In the good — or maybe not so good — old days of New York’s residential boom, many seeking to buy a condo had to walk into a sales office, check in hand, immediately after a unit went on the market. With too few apartments to satisfy the incredible demand, potential buyers had to act fast, which often meant buying apartments before they were built, sometimes without seeing blueprints.
As the market has stabilizes, homebuyers now have more choices, giving them more time to select their apartments. But there are still stories of buildings selling out before they’re built.
While buyers may be taking more time to decide, the buzz around some new developments means every unit can sell before the building is complete.
Several projects now under construction around the city are getting strong advance sales. In Hell’s Kitchen, the Element, due to open this year, is about 50 percent sold. Forty Mercer Street in Soho opens in February and is about to sell out. And at 111 Central Park North in Harlem, opening in fall 2007, the sales staff has sold 20 of the building’s 47 units since they opened the sales office in mid-September.
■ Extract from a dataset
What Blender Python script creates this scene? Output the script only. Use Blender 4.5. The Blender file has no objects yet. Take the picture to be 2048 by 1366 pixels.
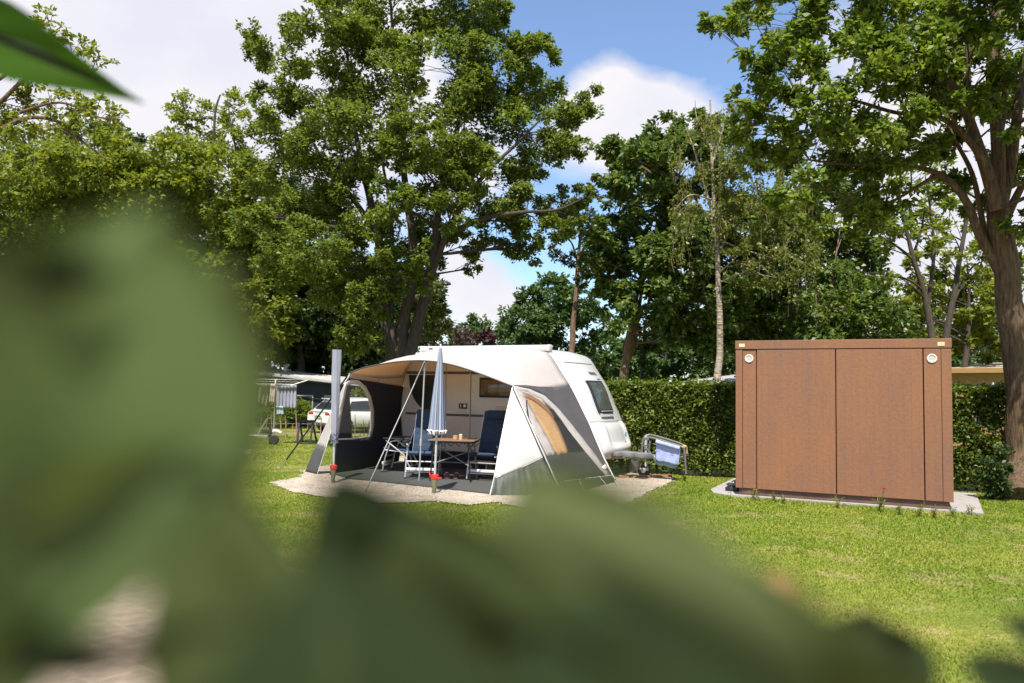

Still, the frenzy has subsided, says Andrew Oliver, managing director and principal with Sonnenblick-Goldman, a financing firm involved with projects such as the Onyx Chelsea on West 28th Street. He says buyers now want to see more choices and tend to buy closer to a building’s completion.
“In the middle of the boom, people bought based on location, reputation of the developers, price and availability,” says Jeffrey Berger, a vice president with Halstead Property and the sales director for 111 Central Park North. “As things slow down, there’s more product, more choices, and people have become more educated.” The typical buyer, according to Berger, can read floor plans and understands the market.
That has led to buyers shopping around quite a bit more than they did at the height of the boom, says Jane Gol, managing partner at Continental Ventures Realty, developer of the Element. “People are still definitely buying sight unseen,” she says. “But they’re going from project to project, studying layouts, and then they come back.”
Savvier buyers mean higher standards for developers, says Gol, since developers who skimp on details are more easily spotted. A recent buyer at the Element, for example, commented on the faucets used in the bathroom and knew they were part of Dornbracht’s MEM collection, a top-of-the-line brand. Buyers a few years ago, says Gol, might not have been as discerning.
That’s good for buyers, but what about lenders? With more product on the market and buildings not selling out as quickly as before, backing a new condo project may no longer be a sure thing. “There is more risk now,” says Oliver. “So many projects were going up during the boom that lenders still have a lot on their balance sheets. There’s a cautiousness there now.”
Even so, Oliver points out that New York has never been a very big pre-sale market like South Florida, where there are countless 500-unit projects, and cranes can be seen everywhere. Moreover, New York has weathered the real estate slowdown well and more people want to own than don’t, he explains.
Gol agrees and suggests the market in its current state is actually healthier. “There was an auction mentality before. Buyers thought, ‘If I don’t buy on Thursday, by Saturday, I won’t get the apartment,'” she says. “Buildings are still selling well before they’re finished. But you won’t sell out in 24 hours.”
But with Wall Street bonuses about to hit bank accounts, city brokers are optimistic that the market will pick up even more in the coming months. “It’s like running with the bulls right now,” says Kelly Kennedy Mack, president of Corcoran Sunshine Marketing Group. “And a large majority of new development buyers will buy from floor plans.”